Although the SITS passed its first test, "we came back and made some adjustments to the bond and diamond size to give us a faster, freer cutting blade," said Messina. "Because we are removing a greater mass in a single pass, the matrix needs to be slightly softer than normal green sawing conditions," he added.

The SITS strong performance at that site encouraged Central Atlantic to take the blade on other roads.

"We have used the SITS on several repair projects in Cherry Point, N.C., at the Marine Corps Air Station and also on I-26 in Ashville, N.C.," said John Depman, president of Central Atlantic. "It allows you to do two steps in one by doing the green sawing and widening simultaneously. The most important part of it was that you didn’t have to set traffic for the second step, you didn’t have to do a traffic control step, eliminating maintenance and traffic cost."

The SITS second field test was on I-75 in Kentucky.

"There was a concrete pavement restoration project where the contractor was pulling out large segments of the highway and replacing them with new concrete patches," said Messina. "The aggregates there are medium soft limestone and sandstone. Along the Ohio River there is medium hard quartzite river gravel. We tested a new blade there and changed the ID to a softer bond than the outer diameter because we were removing a much wider section and needed to cut the hard river gravel," said Messina.

Don Shonyo, concrete paving superintendent at PCI, Progressive Contractors Inc., Osseo, Minn., said that their company’s earlier use of the first generation one pass blade convinced him of the usefulness of the SITS. On a fall 1992 project the RST blade made itself useful, according to Shonyo.

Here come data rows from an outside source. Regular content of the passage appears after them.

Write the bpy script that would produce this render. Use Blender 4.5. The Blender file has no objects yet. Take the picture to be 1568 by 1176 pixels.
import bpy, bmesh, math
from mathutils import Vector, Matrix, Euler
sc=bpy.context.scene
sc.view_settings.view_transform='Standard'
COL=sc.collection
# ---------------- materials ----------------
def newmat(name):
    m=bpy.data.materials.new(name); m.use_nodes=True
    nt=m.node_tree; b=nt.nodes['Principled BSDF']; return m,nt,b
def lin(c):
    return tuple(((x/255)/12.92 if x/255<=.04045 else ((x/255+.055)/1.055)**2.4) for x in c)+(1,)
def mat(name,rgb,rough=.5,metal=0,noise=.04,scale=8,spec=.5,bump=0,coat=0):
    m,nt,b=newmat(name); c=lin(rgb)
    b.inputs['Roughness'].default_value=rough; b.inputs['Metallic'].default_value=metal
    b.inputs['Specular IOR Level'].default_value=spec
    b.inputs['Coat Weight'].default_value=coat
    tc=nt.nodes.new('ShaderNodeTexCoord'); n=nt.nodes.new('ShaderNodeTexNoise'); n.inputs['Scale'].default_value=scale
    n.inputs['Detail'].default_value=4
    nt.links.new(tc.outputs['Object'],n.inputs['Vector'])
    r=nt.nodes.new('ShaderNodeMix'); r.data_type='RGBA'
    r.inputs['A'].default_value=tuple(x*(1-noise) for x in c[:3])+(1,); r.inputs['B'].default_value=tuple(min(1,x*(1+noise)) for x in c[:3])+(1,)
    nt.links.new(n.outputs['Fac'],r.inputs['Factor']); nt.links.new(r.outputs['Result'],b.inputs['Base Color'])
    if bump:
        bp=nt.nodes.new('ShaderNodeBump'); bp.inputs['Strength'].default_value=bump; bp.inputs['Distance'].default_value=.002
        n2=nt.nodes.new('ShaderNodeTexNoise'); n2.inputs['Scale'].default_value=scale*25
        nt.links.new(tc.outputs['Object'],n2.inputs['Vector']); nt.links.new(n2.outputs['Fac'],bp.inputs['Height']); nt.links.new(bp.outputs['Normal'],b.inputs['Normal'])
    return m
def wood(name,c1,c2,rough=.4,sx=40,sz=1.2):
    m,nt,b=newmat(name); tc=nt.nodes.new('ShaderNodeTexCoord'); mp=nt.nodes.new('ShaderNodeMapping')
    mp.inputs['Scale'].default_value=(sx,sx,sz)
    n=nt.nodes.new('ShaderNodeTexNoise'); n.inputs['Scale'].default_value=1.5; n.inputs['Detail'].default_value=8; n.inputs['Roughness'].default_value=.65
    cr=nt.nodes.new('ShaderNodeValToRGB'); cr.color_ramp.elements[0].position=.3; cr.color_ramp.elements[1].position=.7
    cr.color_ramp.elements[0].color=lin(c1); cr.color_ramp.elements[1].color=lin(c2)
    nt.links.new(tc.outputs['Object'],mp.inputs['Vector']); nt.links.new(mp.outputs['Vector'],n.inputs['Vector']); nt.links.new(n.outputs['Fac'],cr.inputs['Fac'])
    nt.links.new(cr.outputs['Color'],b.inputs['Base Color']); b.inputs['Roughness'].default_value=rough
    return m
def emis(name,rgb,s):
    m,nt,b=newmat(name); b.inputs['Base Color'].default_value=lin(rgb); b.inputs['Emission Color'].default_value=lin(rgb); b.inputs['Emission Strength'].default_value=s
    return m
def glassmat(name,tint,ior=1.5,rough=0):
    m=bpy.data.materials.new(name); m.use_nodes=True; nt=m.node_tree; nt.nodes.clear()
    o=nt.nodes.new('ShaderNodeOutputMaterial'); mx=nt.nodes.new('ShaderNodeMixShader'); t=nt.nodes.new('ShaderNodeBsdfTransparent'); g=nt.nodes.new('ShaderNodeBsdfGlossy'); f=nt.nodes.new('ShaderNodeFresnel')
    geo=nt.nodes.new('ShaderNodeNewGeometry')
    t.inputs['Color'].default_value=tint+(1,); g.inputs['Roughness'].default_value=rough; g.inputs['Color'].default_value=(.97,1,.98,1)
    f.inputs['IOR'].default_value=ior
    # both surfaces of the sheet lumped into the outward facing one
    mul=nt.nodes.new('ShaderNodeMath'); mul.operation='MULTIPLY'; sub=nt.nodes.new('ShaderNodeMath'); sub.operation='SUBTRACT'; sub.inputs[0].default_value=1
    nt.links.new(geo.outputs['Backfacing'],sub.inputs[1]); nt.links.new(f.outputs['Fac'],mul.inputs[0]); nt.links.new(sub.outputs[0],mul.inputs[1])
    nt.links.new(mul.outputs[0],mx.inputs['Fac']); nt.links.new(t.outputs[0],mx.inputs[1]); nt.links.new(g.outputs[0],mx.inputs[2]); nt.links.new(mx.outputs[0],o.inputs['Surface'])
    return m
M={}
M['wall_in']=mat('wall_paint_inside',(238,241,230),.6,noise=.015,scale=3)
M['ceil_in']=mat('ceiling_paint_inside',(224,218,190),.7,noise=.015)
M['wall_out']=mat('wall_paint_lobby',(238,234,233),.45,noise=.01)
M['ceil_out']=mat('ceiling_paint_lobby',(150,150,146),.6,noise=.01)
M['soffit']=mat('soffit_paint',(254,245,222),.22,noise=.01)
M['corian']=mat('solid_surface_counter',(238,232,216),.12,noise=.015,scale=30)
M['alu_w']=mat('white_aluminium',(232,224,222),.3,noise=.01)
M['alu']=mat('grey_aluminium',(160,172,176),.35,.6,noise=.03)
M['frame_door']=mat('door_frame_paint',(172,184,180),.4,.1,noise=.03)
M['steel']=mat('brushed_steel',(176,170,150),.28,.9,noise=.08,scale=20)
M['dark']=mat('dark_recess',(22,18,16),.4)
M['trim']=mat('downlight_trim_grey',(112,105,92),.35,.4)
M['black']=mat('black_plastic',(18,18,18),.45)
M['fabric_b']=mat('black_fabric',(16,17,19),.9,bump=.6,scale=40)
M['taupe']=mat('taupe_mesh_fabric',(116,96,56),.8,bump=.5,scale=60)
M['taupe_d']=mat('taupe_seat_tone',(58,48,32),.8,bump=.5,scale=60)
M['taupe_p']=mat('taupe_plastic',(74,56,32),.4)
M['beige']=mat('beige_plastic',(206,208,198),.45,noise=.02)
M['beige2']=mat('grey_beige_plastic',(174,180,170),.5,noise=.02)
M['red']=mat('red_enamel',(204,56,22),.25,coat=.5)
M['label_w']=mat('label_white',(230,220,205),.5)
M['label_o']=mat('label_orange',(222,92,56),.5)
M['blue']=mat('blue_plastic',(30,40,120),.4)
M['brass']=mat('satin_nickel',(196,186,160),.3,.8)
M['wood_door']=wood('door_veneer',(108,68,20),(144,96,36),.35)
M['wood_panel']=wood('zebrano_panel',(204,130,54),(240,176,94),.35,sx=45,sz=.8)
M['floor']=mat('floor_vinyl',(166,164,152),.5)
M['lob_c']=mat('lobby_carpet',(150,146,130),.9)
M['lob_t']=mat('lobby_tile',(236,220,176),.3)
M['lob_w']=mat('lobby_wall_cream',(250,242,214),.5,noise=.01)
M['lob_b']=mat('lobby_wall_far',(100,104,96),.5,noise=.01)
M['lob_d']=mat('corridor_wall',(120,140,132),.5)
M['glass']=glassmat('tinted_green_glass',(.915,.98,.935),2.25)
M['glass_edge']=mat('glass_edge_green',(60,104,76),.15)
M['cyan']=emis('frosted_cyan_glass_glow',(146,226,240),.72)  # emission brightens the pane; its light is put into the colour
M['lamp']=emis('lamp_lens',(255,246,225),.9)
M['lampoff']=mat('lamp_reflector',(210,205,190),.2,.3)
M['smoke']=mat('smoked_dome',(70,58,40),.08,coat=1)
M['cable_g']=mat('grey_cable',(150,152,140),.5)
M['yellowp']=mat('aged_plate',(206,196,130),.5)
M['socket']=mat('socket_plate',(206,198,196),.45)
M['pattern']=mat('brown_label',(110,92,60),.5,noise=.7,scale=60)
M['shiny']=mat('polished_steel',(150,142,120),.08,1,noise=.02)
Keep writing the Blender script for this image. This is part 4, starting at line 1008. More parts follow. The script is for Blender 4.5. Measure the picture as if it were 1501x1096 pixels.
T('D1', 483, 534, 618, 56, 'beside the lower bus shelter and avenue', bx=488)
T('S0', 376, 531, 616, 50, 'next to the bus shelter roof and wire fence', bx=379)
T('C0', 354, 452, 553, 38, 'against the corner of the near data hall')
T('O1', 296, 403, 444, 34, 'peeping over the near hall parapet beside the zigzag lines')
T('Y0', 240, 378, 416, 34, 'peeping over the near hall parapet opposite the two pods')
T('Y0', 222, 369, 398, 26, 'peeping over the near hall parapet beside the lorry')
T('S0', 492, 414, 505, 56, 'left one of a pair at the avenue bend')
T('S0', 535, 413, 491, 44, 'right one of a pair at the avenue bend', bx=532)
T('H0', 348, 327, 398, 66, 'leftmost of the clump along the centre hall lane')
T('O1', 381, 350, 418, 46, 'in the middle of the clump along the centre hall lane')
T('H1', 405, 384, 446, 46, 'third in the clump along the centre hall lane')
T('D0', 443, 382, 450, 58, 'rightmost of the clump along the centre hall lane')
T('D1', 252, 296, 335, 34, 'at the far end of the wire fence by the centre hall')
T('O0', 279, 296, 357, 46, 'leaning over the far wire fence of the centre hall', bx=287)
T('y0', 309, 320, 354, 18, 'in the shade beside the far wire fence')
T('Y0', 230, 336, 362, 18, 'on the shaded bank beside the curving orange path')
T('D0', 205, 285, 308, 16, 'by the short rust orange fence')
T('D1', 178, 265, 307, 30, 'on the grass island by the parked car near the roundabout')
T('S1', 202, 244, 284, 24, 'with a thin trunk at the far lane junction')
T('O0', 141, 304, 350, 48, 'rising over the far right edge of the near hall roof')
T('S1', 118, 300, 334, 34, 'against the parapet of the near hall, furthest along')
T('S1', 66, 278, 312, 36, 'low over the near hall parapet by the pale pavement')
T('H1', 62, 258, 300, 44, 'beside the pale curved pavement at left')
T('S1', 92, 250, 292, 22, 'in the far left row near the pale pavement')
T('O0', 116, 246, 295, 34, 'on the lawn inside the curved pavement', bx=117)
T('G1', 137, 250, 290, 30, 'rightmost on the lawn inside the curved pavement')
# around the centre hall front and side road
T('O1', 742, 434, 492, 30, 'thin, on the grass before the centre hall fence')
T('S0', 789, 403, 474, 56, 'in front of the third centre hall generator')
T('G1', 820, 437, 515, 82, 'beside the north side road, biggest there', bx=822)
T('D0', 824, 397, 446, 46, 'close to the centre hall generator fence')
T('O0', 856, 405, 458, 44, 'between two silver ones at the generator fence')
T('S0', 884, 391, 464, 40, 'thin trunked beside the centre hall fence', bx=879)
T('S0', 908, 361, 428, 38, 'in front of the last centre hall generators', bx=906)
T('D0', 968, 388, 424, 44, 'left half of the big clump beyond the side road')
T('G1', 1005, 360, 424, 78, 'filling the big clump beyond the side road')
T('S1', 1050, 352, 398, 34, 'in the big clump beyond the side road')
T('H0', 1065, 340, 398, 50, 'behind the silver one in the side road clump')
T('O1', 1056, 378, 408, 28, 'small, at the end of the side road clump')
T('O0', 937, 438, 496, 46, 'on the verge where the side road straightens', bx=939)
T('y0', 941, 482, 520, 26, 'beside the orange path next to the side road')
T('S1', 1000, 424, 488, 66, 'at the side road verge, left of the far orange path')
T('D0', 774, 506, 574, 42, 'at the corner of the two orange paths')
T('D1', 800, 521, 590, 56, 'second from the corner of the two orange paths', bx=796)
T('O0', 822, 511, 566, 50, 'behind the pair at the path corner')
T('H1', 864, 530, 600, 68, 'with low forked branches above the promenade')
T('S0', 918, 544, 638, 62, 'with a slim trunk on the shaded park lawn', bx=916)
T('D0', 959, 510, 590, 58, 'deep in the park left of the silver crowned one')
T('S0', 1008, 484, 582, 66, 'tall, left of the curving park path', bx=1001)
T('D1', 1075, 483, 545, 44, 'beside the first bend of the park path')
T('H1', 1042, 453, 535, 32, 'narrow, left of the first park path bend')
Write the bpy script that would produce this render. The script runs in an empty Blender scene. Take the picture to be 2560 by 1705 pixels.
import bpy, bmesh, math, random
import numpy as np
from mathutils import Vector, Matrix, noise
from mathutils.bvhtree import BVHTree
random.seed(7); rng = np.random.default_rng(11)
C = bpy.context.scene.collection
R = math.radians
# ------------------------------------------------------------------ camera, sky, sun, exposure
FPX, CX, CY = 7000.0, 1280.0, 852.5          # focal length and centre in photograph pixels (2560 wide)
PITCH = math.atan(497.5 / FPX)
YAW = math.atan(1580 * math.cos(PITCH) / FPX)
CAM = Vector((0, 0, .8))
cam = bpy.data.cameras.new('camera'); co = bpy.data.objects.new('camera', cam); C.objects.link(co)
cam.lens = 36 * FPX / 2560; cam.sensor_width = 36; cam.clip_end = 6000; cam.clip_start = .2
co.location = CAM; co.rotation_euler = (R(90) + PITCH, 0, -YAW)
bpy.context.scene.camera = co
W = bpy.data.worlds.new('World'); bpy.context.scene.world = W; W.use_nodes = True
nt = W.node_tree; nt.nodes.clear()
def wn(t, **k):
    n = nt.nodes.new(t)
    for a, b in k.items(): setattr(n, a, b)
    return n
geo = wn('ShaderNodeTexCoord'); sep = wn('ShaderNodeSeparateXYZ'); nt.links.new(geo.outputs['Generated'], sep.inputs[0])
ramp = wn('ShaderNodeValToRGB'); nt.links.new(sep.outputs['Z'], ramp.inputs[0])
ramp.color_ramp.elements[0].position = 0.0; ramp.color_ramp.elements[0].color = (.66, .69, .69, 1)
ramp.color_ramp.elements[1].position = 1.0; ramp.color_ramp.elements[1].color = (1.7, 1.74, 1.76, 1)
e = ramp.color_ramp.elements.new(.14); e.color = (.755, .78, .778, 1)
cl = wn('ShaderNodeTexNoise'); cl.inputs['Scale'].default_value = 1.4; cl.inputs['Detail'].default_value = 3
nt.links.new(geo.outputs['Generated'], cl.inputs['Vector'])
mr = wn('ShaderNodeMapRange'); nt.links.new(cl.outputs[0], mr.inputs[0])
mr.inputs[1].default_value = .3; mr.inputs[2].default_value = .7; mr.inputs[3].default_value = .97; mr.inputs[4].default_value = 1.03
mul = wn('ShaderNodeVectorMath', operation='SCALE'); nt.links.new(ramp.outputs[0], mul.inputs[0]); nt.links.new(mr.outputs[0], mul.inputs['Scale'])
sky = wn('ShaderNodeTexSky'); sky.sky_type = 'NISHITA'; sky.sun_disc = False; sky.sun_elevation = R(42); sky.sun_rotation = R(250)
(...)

The project consisted of 11 miles of 27-ft-wide, 15-ft joint spacing using recycled gravel material. The joint design was 3/8 in. x 1 in. x 2 in.

Rainy weather conditions prohibited use of the median as a haul road, which left only the shoulder to run PCI’s trucks. Using a span saw and RST-1 blades, the joints were green sawed and widened at the same time, leaving the shoulders clear of any saw equipment, water trucks and other equipment before they started paving the following morning.

"The joints were sealed with silicone within 48 hours. After seven days curing time our trucks were allowed to use the new road with no damage to the joints," said Shonyo.

Grinding saw teeth

Widespread promotion of the new SITS was delayed because "we already had the RST which was working successfully in numerous locations all around the country and because of the large dollar amounts already invested in the RST program," said Messina.

It takes years of experience for a diamond blade manufacturer to know how to build a blade for the many combinations of aggregates.

"What Priest does that some others do not do is put experienced people in the field to check the product or the saw blade they are selling to us to make sure it is the most efficient blade to cut the aggregate that we are working with," said Larry Kincaid, vice president and quality control engineer at Hi-Way Paving Inc., Hilliard, Ohio.

"The step blade we used for the first time in Indianapolis was at the Eagle Air Hub, a federal post office job at a new air postal facility," said Kincaid. "We were fortunate to win the contract. It was a tight job that we had to have opened and operational quickly. We used the step cut blade there to actually eliminate one full phase of work. We gained about 20 days of production to saw and seal the job. Time is important because if it is something like the postal system, the government sets store on getting those facilities finished on time because it’s not just serving a few, it’s serving the whole nation."

Val Riva, president of the American Concrete Pavement Association (ACPA), where Priest serves on the executive committee for legislative affairs, said that Priest’s research and development could best be underscored by his work to promote concrete pavement restoration (CPR).

Priest has long been a proponent of CPR using diamond grinding technology.

Tony Ricci, chief bridge engineer on the Massachusetts Turnpike Authority’s Central Artery/Tunnel project, said that they have had occasions to use diamond grinding.

"In one particular area, because the existing viaduct was next to housing, we experienced vibrations from heavy traffic that bothered people," said Ricci. "We needed to come up with a solution to mitigate this vibration. We had to take readings that would give us a family of vibration curves to change the resonance. We said, ‘Let’s try grinding.’ It was in pretty poor shape being a bridge built in the ’50s with wavy wearing surface because of repeated repairs. The reading that we got originally was reduced significantly so we have had little to no complaints since the diamond grinding."

Riva said that ACPA’s non-profit research group, the Innovative Pavement Research Foundation, was formed to do research on concrete pavement. "The research is conducted to find ways to put down concrete even faster, to make it so that we could repair it easier and find ways to economize to make it less costly to fine-tune an already good product.

"Congress has passed the TEA-21 bill that provides for close to $200 billion over the next couple years for road and bridge improvement. Priest has been a leader in pushing CPR, putting it on legislators’ agenda so that they can understand their options."

Sohilia Bermanian, assistant chief materials engineer, Nevada Department of Transportation, said that diamond grinding is one of the best strategies for the taxpayer’s money.

"We did I-15 through Las Vegas. The concrete was very old, very rough and by using diamond grinding that was the best thing that we could do."

Priest’s continued research for technical solutions to produce the types of high-performance bonds, segments and blades has begun to earn the patented SITS blade a place in the market.

"Everyone is trying to build better and bigger and faster machines," said John Sterner, production manager for Pavement Specialist Inc., Roanoak, Texas. "The time that we have to work on airport runways is as little as they can give you it seems. It’s in the middle of the night and they want a lot done."

Kincaid said that they also have used the SITS at the Pittsburgh International Airport.